Okay.  So this is one of the sections of the book I'm not really happy with.  As a result I'm going to break this up into sections and make liberal use of videos to explain it.  Today We'll cover the core mechanic section with hands joined or retreating behind the buckler.  This is the best documented cutting mechanic we have.  The cuts from the profiled guards are more complicated.  The thrusts we use and describe are almost entirely speculative, or reconstructed from other sources.  Elashvili does not show any thrusts, in fact he goes out of his way to ignore the use of thrusts.  He is trying to describe a "safe" sporting form of the art rather than the full battlefield art and being a classically trained fencer he sees the thrust as far deadlier.

The basic form of the cut are what I describe as a "joined" cut.  As Elashvili puts it:

Offensive operations using the shashka are characterized by the fact that the opponents use exceptionally light chopping blows, which strike at different places in the target zone and are executed using sharp motions of the hands in the plane of the strike. Both hands move forward simultaneously (right, holding the shashka and the left the buckler).

He also notes that Lunging is absent, the intensity of blows does not rise from Parikaoba to Chra-Chriloba (I'll do another bit on the three formal levels of fighting.  Parikaoba can be thought of as "we're showing off", Chra-Chriloba as "we're settling a dispute but don't want to start a feud."), and that the blows to him resemble those used in the French school of spadroon fencing.  

The goal of the joined cuts is to inflict a controlled wound.  According to Elashvili, this is accomplished by projecting the hands forward (both sword and buckler together) as the sword moves in the plane defined by it's age.  So from Guard A you would push your hands forward and snap your wrist downward to make a chopping strike downward.  This is very awkward feeling at first.  And I have found in my review old ethnographic footage, that this is only one of two main ways of striking in Khevsureti.  The other method is similar, only instead of keeping the hands together, the sword arm is allowed to flicker forward, returning immediately behind the buckler. 
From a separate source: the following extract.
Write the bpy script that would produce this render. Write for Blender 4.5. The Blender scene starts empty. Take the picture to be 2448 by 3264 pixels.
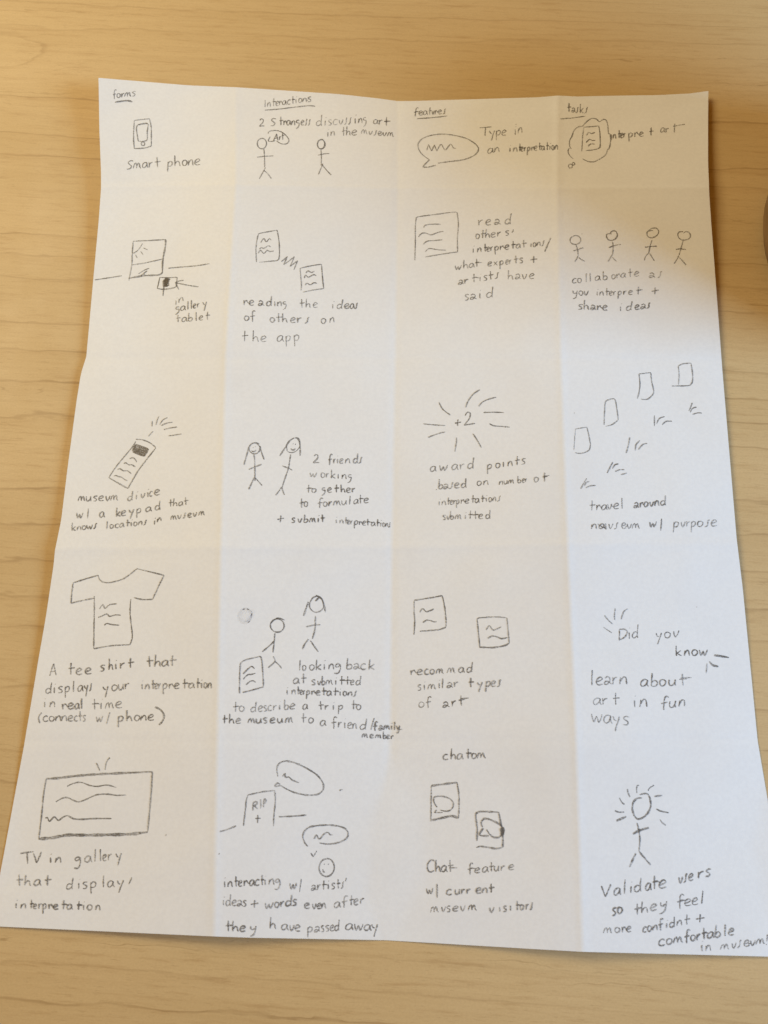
import bpy, math, random, re
from mathutils import Vector, Matrix, Euler
from mathutils.bvhtree import BVHTree
random.seed(7)
MM = 0.001
SC = bpy.context.scene
COL = SC.collection

# ------------------------------------------------------------------ camera
CAM_POS = Vector((-0.45, -81.71, 248.96)) * MM
cd = bpy.data.cameras.new('camera')
cam = bpy.data.objects.new('camera', cd); COL.objects.link(cam)
cam.location = CAM_POS
cam.rotation_euler = Euler((math.radians(14.494), math.radians(0.514), math.radians(0.945)), 'XYZ')
cd.sensor_fit = 'AUTO'; cd.sensor_width = 36.0; cd.lens = 2631 / 3264 * 36.0
cd.clip_start = 0.005; cd.clip_end = 20
cd.dof.use_dof = True; cd.dof.focus_distance = 0.262; cd.dof.aperture_fstop = 20
SC.camera = cam
CAM_ROT = cam.rotation_euler.to_matrix()

# ------------------------------------------------------------------ world and lamps
w = bpy.data.worlds.new('World'); SC.world = w; w.use_nodes = True
bg = w.node_tree.nodes['Background']
bg.inputs[0].default_value = (1.0, 0.48, 0.08, 1); bg.inputs[1].default_value = 0.27

def area_light(name, loc, target, sx, sy, power, color):
    l = bpy.data.lights.new(name, 'AREA'); l.shape = 'RECTANGLE'; l.size = sx; l.size_y = sy
    l.energy = power; l.color = color
    o = bpy.data.objects.new(name, l); COL.objects.link(o)
    o.location = loc
    o.rotation_euler = (Vector(target) - Vector(loc)).to_track_quat('-Z', 'Y').to_euler()
    return o
# daylight from the window to the right, warm room lamp from the left
area_light('window_light', (0.72, -0.16, 0.38), (0, 0, 0), 0.36, 0.30, 7.4, (0.39, 0.66, 0.99))
area_light('room_lamp', (-0.48, 0.33, 0.50), (0, 0, 0), 0.34, 0.34, 3.95, (1.0, 0.92, 0.65))

SC.view_settings.view_transform = 'Standard'
SC.view_settings.look = 'None'
SC.view_settings.exposure = 0.0
SC.view_settings.gamma = 1.0

# ------------------------------------------------------------------ node helpers
def new_mat(name):
    m = bpy.data.materials.new(name); m.use_nodes = True
    nt = m.node_tree
    return m, nt, nt.nodes['Principled BSDF']
def N(nt, kind, **kw):
    n = nt.nodes.new(kind)
    for k, v in kw.items():
        if k.startswith('i_'):
            n.inputs[k[2:].replace('_', ' ')].default_value = v
        else: setattr(n, k, v)
    return n
def math_node(nt, op, a, b=None, c=None, clamp=False):
    n = nt.nodes.new('ShaderNodeMath'); n.operation = op; n.use_clamp = clamp
    for i, v in enumerate((a, b, c)):
        if v is None: continue
        if isinstance(v, (int, float)): n.inputs[i].default_value = v
        else: nt.links.new(v, n.inputs[i])
    return n.outputs[0]
def smooth(nt, val, a, b, lo=0.0, hi=1.0):
    n = nt.nodes.new('ShaderNodeMapRange'); n.interpolation_type = 'SMOOTHSTEP'
    nt.links.new(val, n.inputs['Value'])
    n.inputs['From Min'].default_value = a; n.inputs['From Max'].default_value = b
    n.inputs['To Min'].default_value = lo; n.inputs['To Max'].default_value = hi
    return n.outputs['Result']
def noise(nt, vec, scale, detail=2, rough=0.5, dist=0.0):
    n = nt.nodes.new('ShaderNodeTexNoise'); n.inputs['Scale'].default_value = scale
    n.inputs['Detail'].default_value = detail; n.inputs['Roughness'].default_value = rough
    n.inputs['Distortion'].default_value = dist
    nt.links.new(vec, n.inputs['Vector']); return n.outputs['Fac']
def mapping(nt, vec, scale=(1, 1, 1), loc=(0, 0, 0), rot=(0, 0, 0)):
    n = nt.nodes.new('ShaderNodeMapping')
    n.inputs['Scale'].default_value = scale; n.inputs['Location'].default_value = loc; n.inputs['Rotation'].default_value = rot
    nt.links.new(vec, n.inputs['Vector']); return n.outputs['Vector']
def mix(nt, fac, a, b, mode='MIX'):
    n = nt.nodes.new('ShaderNodeMix'); n.data_type = 'RGBA'; n.blend_type = mode
    if isinstance(fac, (int, float)): n.inputs[0].default_value = fac
    else: nt.links.new(fac, n.inputs[0])
    for s, v in ((6, a), (7, b)):
        if isinstance(v, tuple): n.inputs[s].default_value = (*v, 1)
        else: nt.links.new(v, n.inputs[s])
    return n.outputs[2]

# ------------------------------------------------------------------ materials
def wood_material():
    m, nt, p = new_mat('maple_veneer')
    tc = N(nt, 'ShaderNodeTexCoord').outputs['Object']
    v = mapping(nt, tc, rot=(0, 0, math.radians(3.0)))
    sep = N(nt, 'ShaderNodeSeparateXYZ'); nt.links.new(v, sep.inputs[0])
    X, Y = sep.outputs['X'], sep.outputs['Y']
    # ring coordinate: mostly across the board, wandering slowly, with a wobble along each line
    field = noise(nt, mapping(nt, v, (1.1, 7.0, 1), (0.37, 1.9, 0)), 1.0, 1.0, 0.4)
    wob = noise(nt, mapping(nt, v, (34, 150, 1)), 1.0, 3, 0.6)
    ring = math_node(nt, 'ADD', math_node(nt, 'MULTIPLY', Y, 105.0), math_node(nt, 'MULTIPLY', field, 8.5))
    ring = math_node(nt, 'ADD', ring, math_node(nt, 'MULTIPLY', wob, 0.62))
    # cathedral tongues where the saw cut through a ring
    for x0, y0, wy, lx, amp in ((-0.112, 0.143, 0.0095, 0.06, 2.6), (-0.118, -0.004, 0.010, 0.05, 1.2), (0.30, 0.19, 0.012, 0.09, 2.2), (-0.36, -0.19, 0.014, 0.12, 2.6)):
        dy = math_node(nt, 'DIVIDE', math_node(nt, 'SUBTRACT', Y, y0), wy)
        g = math_node(nt, 'EXPONENT', math_node(nt, 'MULTIPLY', math_node(nt, 'MULTIPLY', dy, dy), -1.0))
        sx = smooth(nt, X, x0 - lx, x0 + 0.006, 1.0, 0.0)
        ring = math_node(nt, 'ADD', ring, math_node(nt, 'MULTIPLY', math_node(nt, 'MULTIPLY', g, sx), amp))
    def lines(r, seed):
        fr = math_node(nt, 'FRACT', r)
        line = math_node(nt, 'MULTIPLY', smooth(nt, fr, 0.87, 0.95), smooth(nt, fr, 0.955, 0.995, 1.0, 0.0))
        soft = math_node(nt, 'MULTIPLY', smooth(nt, fr, 0.35, 0.96), smooth(nt, fr, 0.96, 1.0, 1.0, 0.0))
        wn = N(nt, 'ShaderNodeTexWhiteNoise', noise_dimensions='1D'); nt.links.new(math_node(nt, 'ADD', math_node(nt, 'FLOOR', r), seed), wn.inputs['W'])
        st = smooth(nt, wn.outputs['Value'], 0.05, 1.0, 0.15, 1.0)
        return math_node(nt, 'MULTIPLY', line, st), math_node(nt, 'MULTIPLY', soft, st)
    line, soft = lines(ring, 0.5)
    line2, soft2 = lines(math_node(nt, 'ADD', math_node(nt, 'MULTIPLY', ring, 2.37), math_node(nt, 'MULTIPLY', wob, 0.9)), 40.5)
    brk = smooth(nt, noise(nt, mapping(nt, v, (26, 420, 1), (5, 2, 0)), 1.0, 4, 0.65), 0.36, 0.66)
    brk2 = smooth(nt, noise(nt, mapping(nt, v, (11, 60, 1), (8, 2, 0)), 1.0, 3, 0.6), 0.46, 0.64)
    line = math_node(nt, 'MULTIPLY', line, math_node(nt, 'ADD', math_node(nt, 'MULTIPLY', brk, 0.65), 0.35))
    line2 = math_node(nt, 'MULTIPLY', math_node(nt, 'MULTIPLY', line2, brk), brk2)
    # fine pores and short flecks along the grain
    pore = smooth(nt, noise(nt, mapping(nt, v, (260, 3200, 1)), 1.0, 2, 0.6), 0.58, 0.74)
    fleck = smooth(nt, noise(nt, mapping(nt, v, (60, 640, 1), (9, 1, 0)), 1.0, 4, 0.7), 0.50, 0.72)
    fibre = noise(nt, mapping(nt, v, (16, 760, 1), (2, 7, 0)), 1.0, 3, 0.6)
    mottle = noise(nt, mapping(nt, v, (6, 24, 1), (1, 3, 0)), 1.0, 2, 0.5)
    fine = noise(nt, mapping(nt, v, (1500, 1900, 1)), 1.0, 2, 0.6)
    base = mix(nt, smooth(nt, mottle, 0.3, 0.7), (0.600, 0.420, 0.200), (0.660, 0.470, 0.235))
    base = mix(nt, smooth(nt, fibre, 0.35, 0.7, 0.0, 0.16), base, (0.47, 0.30, 0.13))
    base = mix(nt, math_node(nt, 'MULTIPLY', soft, 0.13), base, (0.43, 0.25, 0.09))
    base = mix(nt, math_node(nt, 'MULTIPLY', line, 0.62), base, (0.29, 0.165, 0.065))
    base = mix(nt, math_node(nt, 'MULTIPLY', line2, 0.66), base, (0.31, 0.18, 0.07))
    base = mix(nt, math_node(nt, 'MULTIPLY', pore, 0.34), base, (0.32, 0.19, 0.08))
    base = mix(nt, math_node(nt, 'MULTIPLY', fleck, 0.38), base, (0.40, 0.23, 0.09))
    base = mix(nt, smooth(nt, fine, 0.3, 0.7, 0.0, 0.14), base, (0.36, 0.24, 0.11))
    nt.links.new(base, p.inputs['Base Color'])
    rg = smooth(nt, noise(nt, mapping(nt, v, (60, 60, 60)), 1.0, 3), 0.3, 0.7, 0.48, 0.60)
    nt.links.new(rg, p.inputs['Roughness'])
    p.inputs['Specular IOR Level'].default_value = 0.30
    b = N(nt, 'ShaderNodeBump'); b.inputs['Strength'].default_value = 0.15; b.inputs['Distance'].default_value = 0.0001
    nt.links.new(math_node(nt, 'ADD', fibre, math_node(nt, 'MULTIPLY', pore, -0.5)), b.inputs['Height'])
    nt.links.new(b.outputs[0], p.inputs['Normal'])
    return m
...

In these videos you might notice that the swords seem to curve forward.  This is because to be "safe" for their demonstration on camera, they simply reverse the blade and fence with the unsharpened spine.  

The two methods here also present something else that we need to understand.  Khevsur fencing is not A style, but rather a family of styles with many common elements.  Each passed down through a family or within a village.  What Elashvili documented is only a slice of the rich art that existed.  We have done our best to fill in gaps from other (Mostly Georgian) sources alongside the bits he has preserved so diligently for us.